Issuing the warrant "represents the bankruptcy of the sectarian government following one scandal after the other," Muslim Scholars Assn. spokesman Mohammed Bashar Faidi told Al Jazeera television. "The decisions of this government are worthless because it only rules the Green Zone," the U.S.-fortified security area in Baghdad that is home to the Iraqi government and the American and British embassies.
Faidi charged Bolani with "supporting terrorism by covering for militias that are killing the Iraqi people," and he told another regional channel that Dhari was in Jordan when the arrest warrant was issued.
Though a ranking cleric, Dhari does not have the stature of Shiite Grand Ayatollah Ali Sistani. But among Sunnis, he has emerged as a vocal representative of Sunni defiance and anger and has become a leader of the fractious community.
Dhari's group, an umbrella organization for Sunni clerics, has been vehemently anti-U.S. and is believed to have close links to elements of the insurgency.
Earlier in the week, Iraqi President Jalal Talabani, a Kurd, described Dhari as a hard-liner with "nothing to do but incite sectarian and ethnic sedition."
Violence and crime on the streets of Baghdad on Thursday did not help matters. At least 17 people were killed by bombs and gunmen. In addition, gunmen dressed as police commandos kidnapped 15 people from a tea shop in a mixed neighborhood of the capital, authorities said.
A similar mass kidnapping this week of academics from a Sunni-led Higher Education Ministry office intensified a mounting political crisis. Witnesses said gunmen dressed in government-issued uniforms carted away as many as 150 people. Sunni politicians charge that as many as 80 are still missing, a claim denied by Maliki and the Interior Ministry, which said everyone had been released unharmed.
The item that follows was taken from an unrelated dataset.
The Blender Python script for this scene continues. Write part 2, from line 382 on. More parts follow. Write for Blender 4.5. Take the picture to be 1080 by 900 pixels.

Maliki has promised to disarm and disband the Shiite militias wreaking havoc on the street. But Sunnis say the government has not done enough, particularly in pursuing leads provided by those who were released after this week's kidnapping of academics.
"The government hasn't moved a finger to investigate," said Salim Abdullah Jabouri, a spokesman for Iraq's main Sunni political bloc, which is part of the ruling government coalition. "The government is either weak or in collusion with the kidnappers or has lost control of the militias."
Sunnis say the lack of concessions they've obtained for their followers has built up sentiment for pulling out of the government.